Steve Jobs è più amato di Jim Morrison
La Silicon Valley non è replicabile in altri contesti "perché c'è una componente di sentire culturale che attrae un certo tipo di persone in grado di reinventarsi ogni volta"
“Se andate sulla tomba di Steve Jobs ci sono più fiori e dediche che su quella di Jim Morrison alPère-Lachaise di Parigi”. Enzo Carone, ricercatore dello Slac di Menlo Park, centro d’accelerazione lineare di Stanford, laboratorio strategico del dipartimento dell’energia degli Stati Uniti d’America, nella presentazione della Silicon Valley e della sua evoluzione, non poteva dimenticare il padre della Apple.
La ragione non è solo storica o didascalica, ma ha a che fare con un aspetto cruciale che Carone sintetizza così: “La Silicon Valley non è replicabile in altri contesti perché c’è una componente di sentire culturale che attrae un certo tipo di persone in grado di reinventarsi ogni volta”. Jobs era uno di questi tipi umani profondamente identificato con la Silicon Valley , portatore di discontinuità creative, favorevole al cambiamento. “Qui c’erano le condizioni ideali – spiega Carone – perché un determinato tessuto sociale si sviluppasse in quella direzione”.
Le caratteristiche che rendono la Silicon Valley unica nel suo genere sono quattro: l’esistenza di clusters che permettono all’imprenditorialità di fiorire (in due ore e con 200 dollari crei una startup), un mercato del lavoro propenso a rischiare e a cambiare, una governance delle Startup che fa leva sull’equity e la partecipazione al capitale, un’università come Stanford che é un brand potentissimo, fucina di idee e di nuovi imprenditori.
La Silicon Valley non è un paradiso. Qui c’è una competitività esasperata è tutto ciò che è distruptive porta con il cambiamento anche molto dolore. “Il motto di John Hennessy – sottolinea Carone- è “Qui vogliamo rendere il mondo un posto migliore”. Posto che Hennessy, per molti anni a capo di Stanford, è una persona straordinaria, resta il fatto che il passaggio da una vecchia ad una nuova economia è intriso di cinismo”.
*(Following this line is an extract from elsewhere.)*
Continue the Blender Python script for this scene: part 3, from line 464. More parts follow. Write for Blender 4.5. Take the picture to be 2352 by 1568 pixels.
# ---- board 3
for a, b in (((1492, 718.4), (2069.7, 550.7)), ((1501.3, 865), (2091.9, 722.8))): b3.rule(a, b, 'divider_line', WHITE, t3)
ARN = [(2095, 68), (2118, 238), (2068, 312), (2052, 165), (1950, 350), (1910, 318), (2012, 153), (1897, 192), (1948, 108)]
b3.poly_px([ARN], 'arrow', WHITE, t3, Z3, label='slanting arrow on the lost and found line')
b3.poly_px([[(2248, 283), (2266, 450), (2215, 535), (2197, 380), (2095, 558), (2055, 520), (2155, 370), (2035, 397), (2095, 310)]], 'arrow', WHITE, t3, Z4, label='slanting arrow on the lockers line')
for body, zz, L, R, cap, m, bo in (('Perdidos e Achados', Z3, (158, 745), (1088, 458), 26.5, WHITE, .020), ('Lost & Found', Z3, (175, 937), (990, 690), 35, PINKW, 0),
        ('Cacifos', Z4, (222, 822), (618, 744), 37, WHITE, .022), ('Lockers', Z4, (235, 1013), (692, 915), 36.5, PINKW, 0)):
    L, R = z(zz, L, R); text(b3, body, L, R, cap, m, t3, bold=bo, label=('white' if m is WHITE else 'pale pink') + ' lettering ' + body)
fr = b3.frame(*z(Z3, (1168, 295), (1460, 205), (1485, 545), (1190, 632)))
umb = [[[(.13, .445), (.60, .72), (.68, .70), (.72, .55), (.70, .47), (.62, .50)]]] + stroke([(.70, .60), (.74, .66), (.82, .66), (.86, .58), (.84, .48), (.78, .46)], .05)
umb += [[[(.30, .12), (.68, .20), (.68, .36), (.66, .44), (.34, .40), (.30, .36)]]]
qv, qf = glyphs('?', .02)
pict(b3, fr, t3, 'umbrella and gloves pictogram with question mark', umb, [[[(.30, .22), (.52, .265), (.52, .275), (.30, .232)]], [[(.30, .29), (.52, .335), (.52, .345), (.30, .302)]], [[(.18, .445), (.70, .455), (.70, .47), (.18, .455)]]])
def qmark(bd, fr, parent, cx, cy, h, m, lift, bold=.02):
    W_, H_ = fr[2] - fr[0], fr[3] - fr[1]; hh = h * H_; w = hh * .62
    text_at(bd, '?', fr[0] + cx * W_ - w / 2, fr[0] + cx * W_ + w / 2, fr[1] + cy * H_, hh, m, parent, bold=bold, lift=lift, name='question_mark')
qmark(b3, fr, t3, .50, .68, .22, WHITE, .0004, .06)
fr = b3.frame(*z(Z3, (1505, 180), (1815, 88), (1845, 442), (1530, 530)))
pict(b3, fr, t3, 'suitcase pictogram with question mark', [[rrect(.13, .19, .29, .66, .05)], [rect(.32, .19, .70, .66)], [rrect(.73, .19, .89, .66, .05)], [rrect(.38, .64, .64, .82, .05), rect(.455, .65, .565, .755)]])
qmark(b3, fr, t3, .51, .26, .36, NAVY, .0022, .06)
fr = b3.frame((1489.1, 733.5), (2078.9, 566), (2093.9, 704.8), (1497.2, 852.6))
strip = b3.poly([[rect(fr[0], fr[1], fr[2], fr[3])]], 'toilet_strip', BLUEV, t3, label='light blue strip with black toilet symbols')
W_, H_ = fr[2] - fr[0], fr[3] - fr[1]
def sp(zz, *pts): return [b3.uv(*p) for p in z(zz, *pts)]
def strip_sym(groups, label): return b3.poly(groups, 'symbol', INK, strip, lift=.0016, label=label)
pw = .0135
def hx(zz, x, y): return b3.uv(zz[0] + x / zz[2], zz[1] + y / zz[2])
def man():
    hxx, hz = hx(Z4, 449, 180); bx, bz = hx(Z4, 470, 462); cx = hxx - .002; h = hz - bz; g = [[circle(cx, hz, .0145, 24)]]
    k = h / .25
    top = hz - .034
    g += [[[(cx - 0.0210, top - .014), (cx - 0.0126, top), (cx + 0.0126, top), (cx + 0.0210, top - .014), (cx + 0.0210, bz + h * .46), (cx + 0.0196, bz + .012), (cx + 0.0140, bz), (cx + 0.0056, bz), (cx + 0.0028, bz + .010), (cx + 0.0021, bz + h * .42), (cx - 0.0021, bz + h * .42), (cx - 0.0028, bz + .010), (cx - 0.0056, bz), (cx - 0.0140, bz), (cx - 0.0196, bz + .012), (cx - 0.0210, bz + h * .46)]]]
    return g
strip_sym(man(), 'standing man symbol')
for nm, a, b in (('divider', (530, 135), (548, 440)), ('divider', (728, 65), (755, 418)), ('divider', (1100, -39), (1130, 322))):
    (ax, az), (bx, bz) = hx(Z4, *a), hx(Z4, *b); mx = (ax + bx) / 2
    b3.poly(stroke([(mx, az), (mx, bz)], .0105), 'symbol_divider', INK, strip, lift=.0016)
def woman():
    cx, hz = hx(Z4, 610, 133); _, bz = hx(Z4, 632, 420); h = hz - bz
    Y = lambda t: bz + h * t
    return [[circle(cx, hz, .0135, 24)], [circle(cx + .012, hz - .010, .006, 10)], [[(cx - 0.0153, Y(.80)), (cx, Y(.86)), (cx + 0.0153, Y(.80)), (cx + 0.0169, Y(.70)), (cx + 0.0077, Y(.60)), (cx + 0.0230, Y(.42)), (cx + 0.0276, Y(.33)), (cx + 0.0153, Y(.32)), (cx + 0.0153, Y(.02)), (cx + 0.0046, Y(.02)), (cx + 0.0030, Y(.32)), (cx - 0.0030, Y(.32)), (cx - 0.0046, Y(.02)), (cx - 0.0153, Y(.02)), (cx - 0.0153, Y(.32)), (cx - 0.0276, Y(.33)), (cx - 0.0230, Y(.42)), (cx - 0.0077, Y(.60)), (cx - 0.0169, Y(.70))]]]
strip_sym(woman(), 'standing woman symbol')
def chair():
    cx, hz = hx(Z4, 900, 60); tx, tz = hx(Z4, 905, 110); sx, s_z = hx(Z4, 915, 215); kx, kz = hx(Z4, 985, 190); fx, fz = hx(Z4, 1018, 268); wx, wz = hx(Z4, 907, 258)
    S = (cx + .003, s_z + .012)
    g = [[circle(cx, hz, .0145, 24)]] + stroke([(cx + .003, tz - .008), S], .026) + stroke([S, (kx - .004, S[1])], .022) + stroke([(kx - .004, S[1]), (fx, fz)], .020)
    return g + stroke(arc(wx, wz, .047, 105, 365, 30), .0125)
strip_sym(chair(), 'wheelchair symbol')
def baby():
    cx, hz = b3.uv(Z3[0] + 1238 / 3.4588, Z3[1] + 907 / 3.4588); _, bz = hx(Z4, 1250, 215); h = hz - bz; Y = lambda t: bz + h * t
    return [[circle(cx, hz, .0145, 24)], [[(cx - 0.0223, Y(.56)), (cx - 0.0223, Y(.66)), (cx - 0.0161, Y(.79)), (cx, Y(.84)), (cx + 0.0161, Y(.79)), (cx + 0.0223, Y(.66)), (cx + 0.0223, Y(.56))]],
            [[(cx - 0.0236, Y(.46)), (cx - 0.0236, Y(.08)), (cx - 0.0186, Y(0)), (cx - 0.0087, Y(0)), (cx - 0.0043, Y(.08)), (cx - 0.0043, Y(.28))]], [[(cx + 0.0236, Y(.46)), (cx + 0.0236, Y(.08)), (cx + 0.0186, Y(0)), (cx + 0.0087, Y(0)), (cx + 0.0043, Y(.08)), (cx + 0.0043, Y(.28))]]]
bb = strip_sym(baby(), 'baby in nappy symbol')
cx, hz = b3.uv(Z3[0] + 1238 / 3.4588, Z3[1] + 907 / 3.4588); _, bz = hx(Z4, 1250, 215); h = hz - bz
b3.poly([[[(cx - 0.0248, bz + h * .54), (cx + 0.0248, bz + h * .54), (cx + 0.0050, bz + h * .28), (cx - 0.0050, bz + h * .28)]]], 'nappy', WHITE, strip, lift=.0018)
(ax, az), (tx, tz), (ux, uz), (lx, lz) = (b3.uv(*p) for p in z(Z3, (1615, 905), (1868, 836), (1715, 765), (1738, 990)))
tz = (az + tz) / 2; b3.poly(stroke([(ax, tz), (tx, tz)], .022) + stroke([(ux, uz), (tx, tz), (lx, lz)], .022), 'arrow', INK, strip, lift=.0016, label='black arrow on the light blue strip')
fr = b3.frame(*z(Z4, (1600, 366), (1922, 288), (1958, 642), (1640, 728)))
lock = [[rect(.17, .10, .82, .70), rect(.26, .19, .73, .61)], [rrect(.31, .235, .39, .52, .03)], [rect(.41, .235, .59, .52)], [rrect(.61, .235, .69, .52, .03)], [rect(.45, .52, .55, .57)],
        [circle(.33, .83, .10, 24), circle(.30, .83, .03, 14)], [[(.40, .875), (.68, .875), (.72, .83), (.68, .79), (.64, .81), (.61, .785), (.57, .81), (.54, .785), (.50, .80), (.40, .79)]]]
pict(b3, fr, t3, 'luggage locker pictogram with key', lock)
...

HA ANCORA SENSO CHIAMARLA SILICON VALLEY?
Enzo Carone elenca una per una le trasformazioni avvenute nella Bay Area. Originariamente si facevano radar per la Marina militare e si studiavano le radiofrequenze, poi si è passati alla produzione di circuiti integrati e negli anni ’80 c’è stata l’era dei personal computer. “Ora non so più che cosa è – conclude Carone – forse è tante cose insieme: applicazioni, sharing economy, connettività“.
Nulla si crea, nulla si distrugge ma tutto si trasforma. Forse il primo principio della termodinamica vale anche per la Silicon Valley. Domenico Di Mola, Vice Presidente di Juniper Network, che della Bay Area ha vissuto le principali trasformazioni, è convinto che il nome Silicon sia da archiviare perché non identifica più nulla se non un passato ormai quasi remoto. “Chiamatela piuttosto Software Valley – dice Di Mola – e in un domani non troppo lontano Application Valley”.
Le traiettorie sono già ben chiare agli innovatori della zona, come Juniper Networks, società multinazionale fondata nel 1996 che si occupa di Information and Communication Technology e di tecnologie di rete, con quartier generale a Sunnyvale, in California. Una realtà da 5 miliardi di dollari di fatturato, 9.300 dipendenti ed una presenza in 43 paesi, compresa l’Italia dove Juniper ha clienti come Telecom Italia e Wind, oltre ad uffici a Milano.